We meandered over and spent about 20 minutes looking through French and Italian and Japanese magazines that I had never seen before. The pace, like the pace of our lunch, was leisurely – almost languid. And that somehow opened me up. It gave me ideas for some of the magazines I publish. It gave me ideas about art projects I might start. It left me feeling inspired… and something else. It left me feeling richer.

So this was, I realized, another feeling I had when I felt wealthy. It was the feeling of acquisition – not of things… but of inspiration and knowledge.

That was an aha! moment for me.

I had spent most of my adult life under stress – stress I put on myself in order to acquire the symbols of wealth. Yet I seldom felt wealthy. Jeff, on the other hand, seemed to feel wealthy all the time!

Jeff doesn’t eschew the material aspects of wealth. Beautiful things and elegant service are real, and he knows that. But he understands something that most people don’t: It’s not the things themselves that give you the feeling you are looking for. It’s knowing how to experience the enjoyment they provide.
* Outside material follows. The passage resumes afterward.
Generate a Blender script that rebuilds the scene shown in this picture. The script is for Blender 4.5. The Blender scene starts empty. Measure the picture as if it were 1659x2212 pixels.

If you’re like me, the feeling of wealth has three elements: tranquility, safety and emotional or intellectual enrichment.

You get the tranquility, Jeff has taught me, by simply slowing down. When you slow down, you can pay conscious attention to what you are experiencing.

You get the feeling of safety by not spending more than you can afford. This you do by banishing the illusion that you need to throw money around in order to have “the best.” Example: When my wife and I go to Paris, we make a point to experience the rich ambiance of the George Cinq Hotel – but we do it without booking a $1,500 room. Instead, we spend an amazing 90 minutes or so in the terrace bistro sipping wine.

And you get the feeling of emotional or intellectual enrichment by understanding what makes you feel rich and seeking it out.

You need money – lots of money – to own the symbols of wealth. But to get the feeling of wealth, you don’t need to spend much at all.

Listen to the music! Feel the ocean breeze! Smell the roses! That, I now know, is what “living rich” is all about.